Thorning-Schmidt, who now heads the NGO Save The Children International, led Denmark’s government from 2011 but lost power in 2015. Her party is not part of the current government.

“I don’t want to sound harsh but Thorning-Schmidt is a loser … One can only ask: Why is Macron with her?” said a member of the European Parliament from the ALDE group who is involved in talks with En Marche.

The MEP described Danish liberals as enthusiastic free-marketers who are not keen on teaming up with embattled socialists, especially because they have recently shifted to the right on issues like migration.

“In some countries, being a Social Democrat doesn’t mean being a liberal, and we have some concern about this,” the MEP said.
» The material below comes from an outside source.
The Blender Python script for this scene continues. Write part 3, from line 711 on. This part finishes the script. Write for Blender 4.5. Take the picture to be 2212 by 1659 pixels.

Helle Thorning-Schmidt | Dominique Faget/AFP via Getty Images

“The key question for us: Is Macron a liberal, or not a liberal?” the MEP added. “We can’t beat around the bush, we need to see if he is a liberal and not a socialist.”

According to the latest POLITICO projection, En Marche is predicted to win 21 seats in the next European Parliament, while ALDE is forecast to win 71. The two groups’ combined total of 92 would not be enough to overtake the Socialists and Democrats, who are on course to claim 137 seats. While the elections are still half a year away, and much can change between now and then, that scenario underscores why the Macron camp is keen to reach out to other parties beyond ALDE.

As well as representatives from major liberal parties, the recent En Marche conference also featured former Austrian Social Democratic Chancellor Christian Kern, and Sandro Gozi, an ex-minister from Italy’s center-left Democratic Party and close ally of former Prime Minister Matteo Renzi.

En Marche officials acknowledge that terminology and ideology both pose problems, with the word “liberal”carrying negative connotations in France while the term “progressive” does not strike a chord with many elsewhere in Europe.

But Anglade said the priority should be to challenge the traditional domination of parties like the European People’s Party in the Parliament, and make the future progressive tent big enough to counter populist forces in the upcoming election.

“We are not going to agree on everything with everyone,” Anglade said.

“But we are in a very particular moment in time, and we must get out of our comfort zone because there is a major danger on the other side.”